§ **Aim of the exercise**: Please copy the lines below exactly, from the first one through the line showing "import numpy as np".

(Records with scene code)
[start]

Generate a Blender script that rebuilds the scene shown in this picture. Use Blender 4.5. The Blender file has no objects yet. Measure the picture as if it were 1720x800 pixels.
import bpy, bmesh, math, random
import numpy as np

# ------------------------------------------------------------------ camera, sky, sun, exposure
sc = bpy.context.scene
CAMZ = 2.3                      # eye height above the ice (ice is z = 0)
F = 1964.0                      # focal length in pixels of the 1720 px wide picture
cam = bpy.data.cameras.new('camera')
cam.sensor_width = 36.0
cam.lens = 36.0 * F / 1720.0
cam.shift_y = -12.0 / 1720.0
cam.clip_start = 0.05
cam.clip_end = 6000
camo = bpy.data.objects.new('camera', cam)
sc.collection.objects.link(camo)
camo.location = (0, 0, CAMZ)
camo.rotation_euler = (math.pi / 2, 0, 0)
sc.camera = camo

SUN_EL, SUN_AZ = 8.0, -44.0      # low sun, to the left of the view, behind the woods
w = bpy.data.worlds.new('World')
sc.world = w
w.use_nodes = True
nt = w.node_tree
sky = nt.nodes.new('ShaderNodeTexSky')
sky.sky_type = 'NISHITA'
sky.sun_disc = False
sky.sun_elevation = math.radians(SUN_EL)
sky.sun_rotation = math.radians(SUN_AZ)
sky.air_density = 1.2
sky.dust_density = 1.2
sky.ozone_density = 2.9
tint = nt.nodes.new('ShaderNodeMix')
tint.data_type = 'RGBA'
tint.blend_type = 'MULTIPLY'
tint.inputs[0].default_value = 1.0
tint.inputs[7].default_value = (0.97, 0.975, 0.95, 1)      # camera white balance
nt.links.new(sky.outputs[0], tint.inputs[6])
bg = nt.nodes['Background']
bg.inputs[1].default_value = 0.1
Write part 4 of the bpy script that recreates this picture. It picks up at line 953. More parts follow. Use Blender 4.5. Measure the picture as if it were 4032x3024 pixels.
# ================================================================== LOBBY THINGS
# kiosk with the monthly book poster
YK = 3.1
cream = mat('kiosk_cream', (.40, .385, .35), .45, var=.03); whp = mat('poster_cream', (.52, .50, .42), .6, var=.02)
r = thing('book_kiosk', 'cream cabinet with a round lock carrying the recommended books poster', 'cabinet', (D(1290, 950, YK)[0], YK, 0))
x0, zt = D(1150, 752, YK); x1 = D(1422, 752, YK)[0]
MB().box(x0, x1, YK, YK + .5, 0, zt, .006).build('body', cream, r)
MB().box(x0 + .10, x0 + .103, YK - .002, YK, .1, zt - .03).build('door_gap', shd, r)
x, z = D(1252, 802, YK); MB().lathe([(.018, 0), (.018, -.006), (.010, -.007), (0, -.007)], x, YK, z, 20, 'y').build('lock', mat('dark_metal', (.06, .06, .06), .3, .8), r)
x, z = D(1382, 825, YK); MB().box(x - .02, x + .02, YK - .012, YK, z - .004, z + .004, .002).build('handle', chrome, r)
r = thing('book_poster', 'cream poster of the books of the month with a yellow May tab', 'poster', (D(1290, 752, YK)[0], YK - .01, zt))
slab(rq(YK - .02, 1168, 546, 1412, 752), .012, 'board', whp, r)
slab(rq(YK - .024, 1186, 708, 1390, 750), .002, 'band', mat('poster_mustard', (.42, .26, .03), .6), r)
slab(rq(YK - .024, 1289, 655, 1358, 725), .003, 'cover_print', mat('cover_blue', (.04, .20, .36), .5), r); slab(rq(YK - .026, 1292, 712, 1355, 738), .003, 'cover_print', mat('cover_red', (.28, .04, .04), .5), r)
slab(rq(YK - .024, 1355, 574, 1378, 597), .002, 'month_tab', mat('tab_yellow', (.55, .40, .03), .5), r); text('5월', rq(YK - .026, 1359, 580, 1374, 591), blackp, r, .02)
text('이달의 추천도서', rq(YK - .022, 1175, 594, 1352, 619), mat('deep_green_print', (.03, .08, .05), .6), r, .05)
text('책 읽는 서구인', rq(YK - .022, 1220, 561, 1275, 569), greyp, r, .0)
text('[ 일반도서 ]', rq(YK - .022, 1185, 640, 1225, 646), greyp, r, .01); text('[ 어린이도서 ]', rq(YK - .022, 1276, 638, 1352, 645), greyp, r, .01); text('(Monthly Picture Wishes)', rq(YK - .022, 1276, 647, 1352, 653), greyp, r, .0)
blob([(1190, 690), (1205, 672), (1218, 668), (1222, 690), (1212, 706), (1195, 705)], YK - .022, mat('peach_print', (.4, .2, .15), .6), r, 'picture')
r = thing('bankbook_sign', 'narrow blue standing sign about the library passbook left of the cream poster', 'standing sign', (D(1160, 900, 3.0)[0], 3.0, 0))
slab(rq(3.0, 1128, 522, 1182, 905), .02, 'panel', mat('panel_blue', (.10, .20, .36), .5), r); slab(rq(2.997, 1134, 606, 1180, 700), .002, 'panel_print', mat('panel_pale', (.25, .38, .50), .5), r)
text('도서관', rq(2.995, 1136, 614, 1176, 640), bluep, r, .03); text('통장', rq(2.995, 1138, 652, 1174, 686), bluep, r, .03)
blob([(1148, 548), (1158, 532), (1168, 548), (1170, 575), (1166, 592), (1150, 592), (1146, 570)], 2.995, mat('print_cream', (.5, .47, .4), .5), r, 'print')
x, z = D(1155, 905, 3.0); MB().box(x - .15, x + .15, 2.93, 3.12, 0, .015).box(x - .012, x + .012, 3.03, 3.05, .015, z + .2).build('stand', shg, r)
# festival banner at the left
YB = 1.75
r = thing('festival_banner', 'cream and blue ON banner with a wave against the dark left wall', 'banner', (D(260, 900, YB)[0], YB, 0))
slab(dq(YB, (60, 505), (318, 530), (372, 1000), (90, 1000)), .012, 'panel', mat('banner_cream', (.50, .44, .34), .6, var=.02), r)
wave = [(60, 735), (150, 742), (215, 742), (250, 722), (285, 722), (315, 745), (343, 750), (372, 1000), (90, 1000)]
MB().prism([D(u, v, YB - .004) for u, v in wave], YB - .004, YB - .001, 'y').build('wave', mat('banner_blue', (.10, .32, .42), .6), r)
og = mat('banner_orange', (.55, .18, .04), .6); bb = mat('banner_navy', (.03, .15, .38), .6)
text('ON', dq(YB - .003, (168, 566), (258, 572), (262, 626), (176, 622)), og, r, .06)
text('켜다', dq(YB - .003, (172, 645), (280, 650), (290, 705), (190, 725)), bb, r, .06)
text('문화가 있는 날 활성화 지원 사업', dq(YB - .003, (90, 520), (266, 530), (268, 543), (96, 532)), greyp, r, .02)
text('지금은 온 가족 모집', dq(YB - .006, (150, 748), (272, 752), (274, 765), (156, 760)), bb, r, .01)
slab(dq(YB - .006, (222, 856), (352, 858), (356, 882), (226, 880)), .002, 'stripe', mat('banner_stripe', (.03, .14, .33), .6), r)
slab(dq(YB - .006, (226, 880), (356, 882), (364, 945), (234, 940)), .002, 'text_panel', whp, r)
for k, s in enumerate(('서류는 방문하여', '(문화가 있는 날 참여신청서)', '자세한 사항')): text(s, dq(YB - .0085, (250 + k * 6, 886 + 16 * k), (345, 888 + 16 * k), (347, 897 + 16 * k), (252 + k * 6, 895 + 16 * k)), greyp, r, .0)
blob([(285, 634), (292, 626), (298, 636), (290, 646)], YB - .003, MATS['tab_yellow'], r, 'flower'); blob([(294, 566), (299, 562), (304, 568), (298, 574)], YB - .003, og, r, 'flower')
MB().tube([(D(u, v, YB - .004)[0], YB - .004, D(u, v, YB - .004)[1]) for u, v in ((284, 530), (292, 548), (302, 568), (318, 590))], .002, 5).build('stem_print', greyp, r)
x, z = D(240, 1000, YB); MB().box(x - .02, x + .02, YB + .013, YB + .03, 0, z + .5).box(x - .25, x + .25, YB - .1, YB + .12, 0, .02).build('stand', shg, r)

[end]

§ **Completed exercise**:
Generate a Blender script that rebuilds the scene shown in this picture. Use Blender 4.5. The Blender file has no objects yet. Measure the picture as if it were 1720x800 pixels.
import bpy, bmesh, math, random
import numpy as np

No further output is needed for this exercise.